Ve biz bu hafta sonu, elli kadar Antalyalı gazeteci ile beraber, Menderes Türel’in davetlisi olarak, İbn-i Batuta’nın da gezip tozduğu bu Garb-i Antalya dağlarında, gezip tozduk. Beni ve benimle beraber gezideki bütün gazeteci dostlarımı şaşırtan en önemli husus, bölgede su, içme suyu, kanalizasyon gibi temel ihtiyaçların talep ediliyor olmasıydı. Hangi köy muhtarı söz alsa, mikrofonu kapsa, “benim mahallenin suyu, benim köyün suyu” diye söze başlıyordu. Bin yıllık bir devletin ve 90 yıllık bir cumhuriyetin bu sorunu şimdiye dek çözememiş olması, 21. yüzyılda bu konunun hala konuşuluyor olması, kuşkusuz çok hazin bir tablo. Oysa bu meseleler uzun yıllar önce çözülmüş olmalıydı. Bu noktada “bütün şehir yasası” diye adlandırılan ve bilir bilmez herkesin eleştiri bombardımanına tuttuğu bu yasanın önemine ve gereğine bir kez daha şahit olduk. 

 

                                                Kamu idaresi ve “dağdaki çoban”

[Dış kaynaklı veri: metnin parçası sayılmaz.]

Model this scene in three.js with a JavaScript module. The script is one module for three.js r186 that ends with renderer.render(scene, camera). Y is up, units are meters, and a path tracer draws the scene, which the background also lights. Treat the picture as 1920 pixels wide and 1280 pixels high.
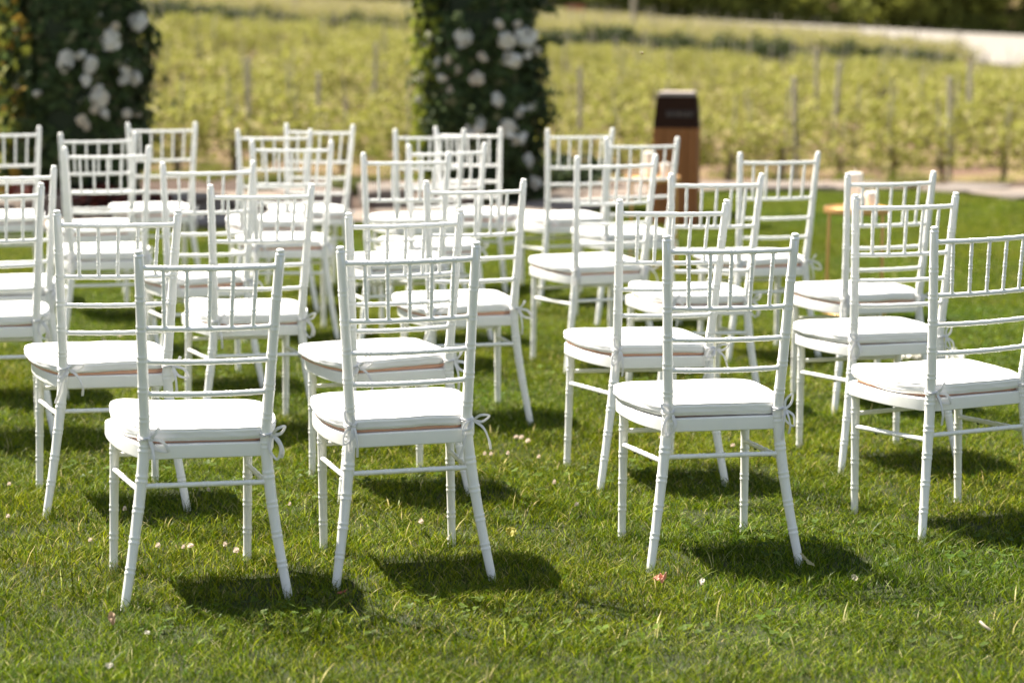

 “Bütün şehir yasasının” bir başka yararı da, kamu idaresiyle dağın başındaki bir vatandaşın doğrudan temas etmesine, buluşmasına vesile olması. Dağ başında yaşayan bir çobanın bile büyükşehir belediye başkanına oy verebilir durumda olması kuşkusuz çok önemli bir gelişme. Ve bu yasa sayesindedir ki, bir büyükşehir belediye başkanı, 86 yaşındaki bir yaşlı kadının, Fatma Nine, ayağına kadar gidebiliyor, derdini dinliyor, derman olmaya çalışıyor. Eğer demokrasi ve hatta siyaset “insan’a hizmet etme sanatı” ise, bu yeni büyükşehir yasasının en fazla bu amaca hizmet ettiği, edeceği, çok açık. Ve bu yasa sayesinde 86 yaşında bir kadın, belki de hayatında ilk defa musluktan akan bir su ile elini yüzünü yıkama imkanına kavuşuyor.

 

                                            Havaalanı şart mıdır? 

Gezi boyunca dillendirilen taleplerden birisi de, Garb-i Antalya’ya, yani Antalya’nın batısına, bir havaalanı yapılmasıydı. Son yıllarda Ulaştırma Bakanlığı’nın bu konuda bir çaba, bir arayış içinde olduğunu elbette biliyorum. Demek ki bölge insanında da bu noktada bir talep, beklenti var, öyle anlaşılıyor. Eğer halkın kahir ekseriyatı bu talep noktasında hemfikir ise, buna sözüm yok, umarım muratlarına tez vakitte kavuşurlar. Ama şu noktanın altını çizmek isterim ki, havaalanı inşaatı başladığı andan itibaren bölgedeki tarım alanları ve doğal güzellikler hızla kaybolacak. Sera alanları hızla yıkılacak ve yerlerine büyük binalar, oteller, tesisler yapılacak. Umarım ben yanılıyorumdur, umarım işin sonunda Antalyamız ve insanımız karlı çıkar, ben sadece bir endişeyi dile getiriyorum, hepsi bu.

 

                                    Yakın tarihin sırları

Ve cumartesi gecesi, yani gezinin dönüş yolunda, otobüsün en arka bölümünde, bir grup gazeteci dostumuzla beraber, Menderes Başkan’la uzunca bir sohbet ettik. Sohbetin en önemli yanı, paralel yapı, Gezi olayları ve 17-25 Aralık operasyonları üzerine anlattıklarıydı. Menderes Başkan, sorulan sorulara samimiyetle cevaplar verdi, bu süreçlerde yaşananları, yaşadıklarını anlattı. Yakın geçmişte yaşanan bu “olağanüstü çalkantılı” dönemi, bizzat bu sürecin tam ortasında bulunan bir siyasi aktörden dinlemek çok önemliydi, can kulağıyla dinledik. Ve bir kez daha anladım ki Türkiye büyük, derin ve karanlık bir uçurumun tam kıyısından son saniyede geri dönmüş!